What many may not realise is that de-subsidisation policies in Africa are often driven by neo-colonial and neoliberal economic expansion agendas promoted by institutions like the World Bank and the International Monetary Fund (IMF). As part of the post-Washington Consensus regime, these institutions are at the forefront of the de-subsidisation policies in Nigeria and across Africa. Similar to the Structural Adjustment Programmes of the 1980s, which were inspired by the Bretton Woods institutions, the removal of fuel subsidies is a conditionality imposed on the Nigerian government to access loan facilities from these institutions. In August 2022, the Nigerian government signed a loan agreement with the World Bank, securing US$800 million for post-fuel subsidy removal palliatives for the poor. However, this loan came with the usual conditionalities, including the removal of fuel subsidies (leading to fuel price increases), higher natural gas prices, electricity tariff hikes, currency devaluation, privatisation of state-owned enterprises, increased taxes (including value-added tax), and the reorganisation of government institutions.
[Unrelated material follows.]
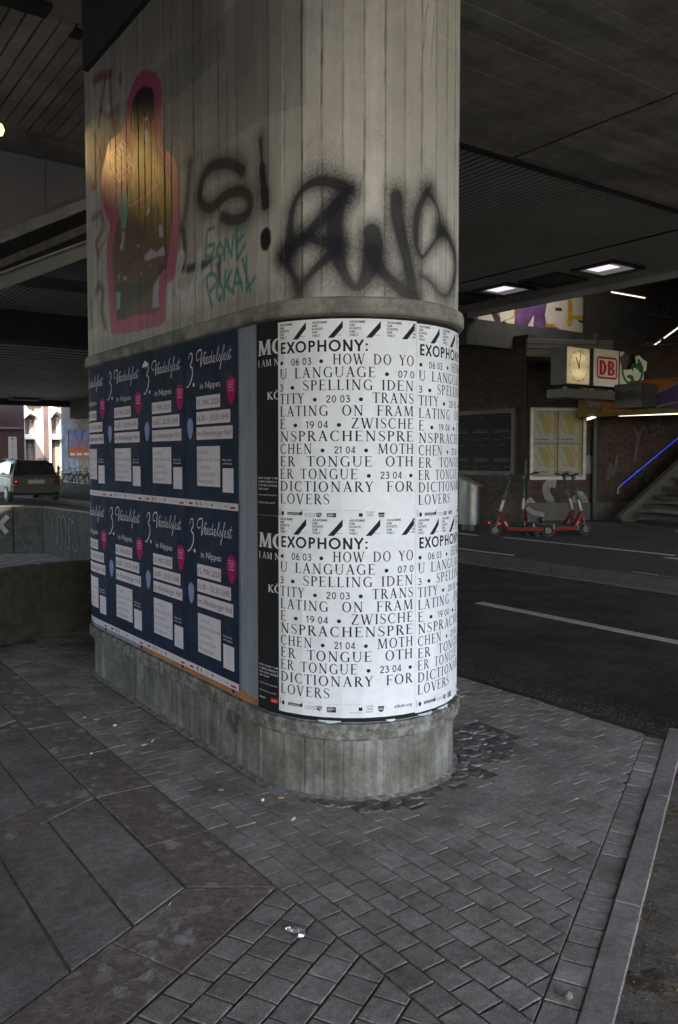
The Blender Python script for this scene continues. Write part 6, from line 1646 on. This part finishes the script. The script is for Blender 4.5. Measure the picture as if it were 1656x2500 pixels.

Also, evidence shows that the mid-2023 subsidy removal date in Nigeria was a mutual agreement between the Nigerian government and the IMF. The IMF, advocating for bold fiscal reforms, sees fuel subsidies as a major contributor to the Nigerian government’s fiscal deficit, despite other factors such as illegal oil bunkering, pipeline vandalism, and militancy in the Niger Delta affecting oil production.

Contrary to the neoliberal anti-welfare stance of the World Bank and the IMF, responsible governments often subsidise the production and consumption of essential commodities, including fossil fuels and agricultural products, for their citizens. Subsidy programmes are prevalent worldwide and cover a range of items such as fertilisers, wheat, grains, cotton, milk, rice, peanuts, sugar, tobacco, oilseeds, fisheries, meat products, and petroleum. Agricultural subsidies are commonly used in various countries, including Western nations, to support farmers’ incomes, manage the supply of agricultural products, and influence their cost and availability. According to the IMF working paper on global fossil fuel subsidies, global subsidies allocated approximately US$540 billion to farmers each year between 2013 and 2018. In the United States, for example, the 2002 Farm Security and Rural Investment Act designates around US$16.5 billion annually for agricultural subsidies. Additionally, the ongoing Russia-Ukraine conflict led President Joe Biden and state governors in the United States to provide tax relief to oil companies in order to reduce petrol prices. In Europe, Germany recently committed nearly €100 billion to reduce energy bills for the first four months of 2023, with €56 billion allocated for gas and district heating, and €43 billion for electricity. Furthermore, the 2022 report from the International Energy Agency highlights a record increase of over US$1 trillion in subsidies for fuel consumption worldwide, particularly in fossil fuel-exporting countries. These examples demonstrate that countries around the world, including in Europe and North America, are dedicated to alleviating the hardships faced by their citizens through subsidy programmes.

Clearly, subsidy is a well-known interventionist measure adopted by every responsible government across the world. In Nigeria, the removal of the oil subsidy should be pursued with utmost caution because the touted benefits of fuel de-subsidisation are yet to be seen in diesel, kerosene and aviation fuel which are not subsidised. Hence, any measure that doesn’t include fixing Nigeria’s decrepit refineries and building new ones in order to guarantee affordable energy security in the country should be reconsidered.